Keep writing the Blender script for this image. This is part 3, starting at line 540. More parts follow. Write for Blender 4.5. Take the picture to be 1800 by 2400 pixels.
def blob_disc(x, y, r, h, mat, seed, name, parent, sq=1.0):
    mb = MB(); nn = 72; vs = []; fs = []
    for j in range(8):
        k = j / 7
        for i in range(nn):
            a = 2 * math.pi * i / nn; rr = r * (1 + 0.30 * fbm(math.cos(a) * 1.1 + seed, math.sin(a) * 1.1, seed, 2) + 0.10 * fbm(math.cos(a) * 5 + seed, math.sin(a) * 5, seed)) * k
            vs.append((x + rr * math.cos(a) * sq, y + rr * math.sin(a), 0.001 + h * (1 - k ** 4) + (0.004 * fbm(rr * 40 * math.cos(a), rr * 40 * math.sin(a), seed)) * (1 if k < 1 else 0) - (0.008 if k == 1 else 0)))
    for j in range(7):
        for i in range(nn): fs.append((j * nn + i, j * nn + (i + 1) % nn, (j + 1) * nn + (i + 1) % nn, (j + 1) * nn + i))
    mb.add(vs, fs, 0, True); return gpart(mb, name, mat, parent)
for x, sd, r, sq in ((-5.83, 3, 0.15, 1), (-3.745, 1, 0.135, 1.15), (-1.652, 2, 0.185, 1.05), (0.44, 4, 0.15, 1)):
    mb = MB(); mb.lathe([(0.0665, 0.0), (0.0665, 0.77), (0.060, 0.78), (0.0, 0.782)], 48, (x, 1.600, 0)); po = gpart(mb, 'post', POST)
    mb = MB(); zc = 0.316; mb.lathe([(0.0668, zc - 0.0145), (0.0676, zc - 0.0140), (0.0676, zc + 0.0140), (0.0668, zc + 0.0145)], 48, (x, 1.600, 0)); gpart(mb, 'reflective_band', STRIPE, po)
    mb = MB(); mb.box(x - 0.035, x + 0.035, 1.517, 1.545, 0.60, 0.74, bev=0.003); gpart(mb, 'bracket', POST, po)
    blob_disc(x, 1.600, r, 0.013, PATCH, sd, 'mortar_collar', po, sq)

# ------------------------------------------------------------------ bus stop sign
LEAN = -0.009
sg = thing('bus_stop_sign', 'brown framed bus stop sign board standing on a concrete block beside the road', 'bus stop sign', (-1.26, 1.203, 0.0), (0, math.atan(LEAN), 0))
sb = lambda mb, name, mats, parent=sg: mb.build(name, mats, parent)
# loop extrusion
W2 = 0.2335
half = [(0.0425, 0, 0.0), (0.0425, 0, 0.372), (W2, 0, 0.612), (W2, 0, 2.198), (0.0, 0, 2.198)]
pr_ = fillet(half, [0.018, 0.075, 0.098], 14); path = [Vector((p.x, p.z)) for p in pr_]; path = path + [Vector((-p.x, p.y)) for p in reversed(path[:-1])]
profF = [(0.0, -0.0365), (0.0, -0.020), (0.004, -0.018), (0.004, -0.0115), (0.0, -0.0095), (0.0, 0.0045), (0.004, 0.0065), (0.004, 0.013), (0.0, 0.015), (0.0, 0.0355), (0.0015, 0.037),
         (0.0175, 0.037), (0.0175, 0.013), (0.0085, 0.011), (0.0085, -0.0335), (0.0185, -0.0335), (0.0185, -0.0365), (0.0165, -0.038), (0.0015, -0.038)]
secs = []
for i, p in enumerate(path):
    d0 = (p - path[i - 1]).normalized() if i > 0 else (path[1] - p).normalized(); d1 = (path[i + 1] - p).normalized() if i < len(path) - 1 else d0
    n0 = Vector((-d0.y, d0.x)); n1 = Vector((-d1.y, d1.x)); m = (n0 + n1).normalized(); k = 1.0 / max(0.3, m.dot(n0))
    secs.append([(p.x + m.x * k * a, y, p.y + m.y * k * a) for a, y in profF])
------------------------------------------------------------
• _Work to be completed_: Transcribe the whole listing with nothing added or left out.

• _Exercise answer_:
Keep writing the Blender script for this image. This is part 3, starting at line 540. More parts follow. Write for Blender 4.5. Take the picture to be 1800 by 2400 pixels.
def blob_disc(x, y, r, h, mat, seed, name, parent, sq=1.0):
    mb = MB(); nn = 72; vs = []; fs = []
    for j in range(8):
        k = j / 7
        for i in range(nn):
            a = 2 * math.pi * i / nn; rr = r * (1 + 0.30 * fbm(math.cos(a) * 1.1 + seed, math.sin(a) * 1.1, seed, 2) + 0.10 * fbm(math.cos(a) * 5 + seed, math.sin(a) * 5, seed)) * k
            vs.append((x + rr * math.cos(a) * sq, y + rr * math.sin(a), 0.001 + h * (1 - k ** 4) + (0.004 * fbm(rr * 40 * math.cos(a), rr * 40 * math.sin(a), seed)) * (1 if k < 1 else 0) - (0.008 if k == 1 else 0)))
    for j in range(7):
        for i in range(nn): fs.append((j * nn + i, j * nn + (i + 1) % nn, (j + 1) * nn + (i + 1) % nn, (j + 1) * nn + i))
    mb.add(vs, fs, 0, True); return gpart(mb, name, mat, parent)
for x, sd, r, sq in ((-5.83, 3, 0.15, 1), (-3.745, 1, 0.135, 1.15), (-1.652, 2, 0.185, 1.05), (0.44, 4, 0.15, 1)):
    mb = MB(); mb.lathe([(0.0665, 0.0), (0.0665, 0.77), (0.060, 0.78), (0.0, 0.782)], 48, (x, 1.600, 0)); po = gpart(mb, 'post', POST)
    mb = MB(); zc = 0.316; mb.lathe([(0.0668, zc - 0.0145), (0.0676, zc - 0.0140), (0.0676, zc + 0.0140), (0.0668, zc + 0.0145)], 48, (x, 1.600, 0)); gpart(mb, 'reflective_band', STRIPE, po)
    mb = MB(); mb.box(x - 0.035, x + 0.035, 1.517, 1.545, 0.60, 0.74, bev=0.003); gpart(mb, 'bracket', POST, po)
    blob_disc(x, 1.600, r, 0.013, PATCH, sd, 'mortar_collar', po, sq)

# ------------------------------------------------------------------ bus stop sign
LEAN = -0.009
sg = thing('bus_stop_sign', 'brown framed bus stop sign board standing on a concrete block beside the road', 'bus stop sign', (-1.26, 1.203, 0.0), (0, math.atan(LEAN), 0))
sb = lambda mb, name, mats, parent=sg: mb.build(name, mats, parent)
# loop extrusion
W2 = 0.2335
half = [(0.0425, 0, 0.0), (0.0425, 0, 0.372), (W2, 0, 0.612), (W2, 0, 2.198), (0.0, 0, 2.198)]
pr_ = fillet(half, [0.018, 0.075, 0.098], 14); path = [Vector((p.x, p.z)) for p in pr_]; path = path + [Vector((-p.x, p.y)) for p in reversed(path[:-1])]
profF = [(0.0, -0.0365), (0.0, -0.020), (0.004, -0.018), (0.004, -0.0115), (0.0, -0.0095), (0.0, 0.0045), (0.004, 0.0065), (0.004, 0.013), (0.0, 0.015), (0.0, 0.0355), (0.0015, 0.037),
         (0.0175, 0.037), (0.0175, 0.013), (0.0085, 0.011), (0.0085, -0.0335), (0.0185, -0.0335), (0.0185, -0.0365), (0.0165, -0.038), (0.0015, -0.038)]
secs = []
for i, p in enumerate(path):
    d0 = (p - path[i - 1]).normalized() if i > 0 else (path[1] - p).normalized(); d1 = (path[i + 1] - p).normalized() if i < len(path) - 1 else d0
    n0 = Vector((-d0.y, d0.x)); n1 = Vector((-d1.y, d1.x)); m = (n0 + n1).normalized(); k = 1.0 / max(0.3, m.dot(n0))
    secs.append([(p.x + m.x * k * a, y, p.y + m.y * k * a) for a, y in profF])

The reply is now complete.